God help any motorist who has an accident with a bicycle.  Even if the cyclist was completely wrong and the motorist completely in the right, the motorist will be found guilty and punished, and the cyclist will get every assistance.  If the accident was caused by the cyclist, then only if there is incontrovertible evidence that the motorist moved heaven and earth in an attempt to avoid the accident and it was totally unavoidable, will he get off the charge.  Bikes rule, OK!!!   Well…

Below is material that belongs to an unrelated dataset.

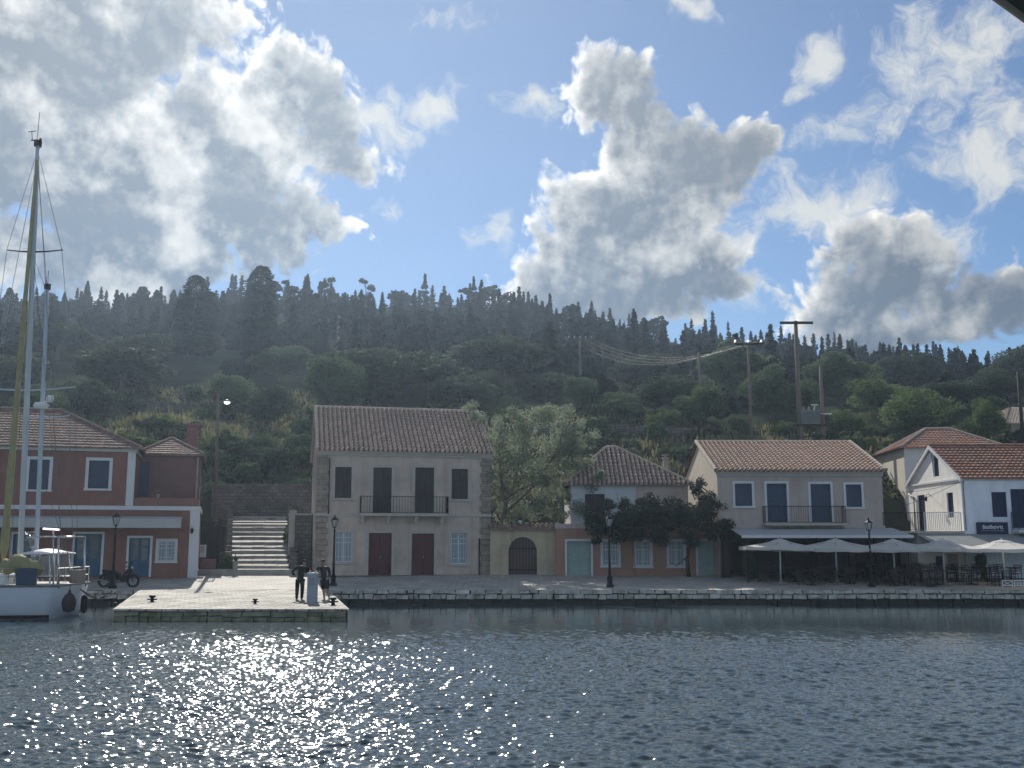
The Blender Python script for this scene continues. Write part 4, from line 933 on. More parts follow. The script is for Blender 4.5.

Bicycles are also the worst thing about the Netherlands!  They give way to nobody, use the footpath as a cycleway if it is more convenient, and as a bike-park if it is ten feet closer to their destination than one of the many bike parks provided free of charge by the authorities.  Usually, pedestrian crossings are placed in the places most convenient to corner bars, railway stations, supermarkets etc.  “How convenient”, think the cyclists.  More often than not, they park their bikes on the footpaths and block entrances to pedestrian crossings completely.  Passing policemen completely ignore this rude, inconsiderate and very dangerous situation.  This forces the pedestrian (often an old man or woman) to step off the footpath into the adjacent bike lane, where naturally the cyclists swear at them for walking on the bike lane (or even run into them).  Bikes rule, not OK!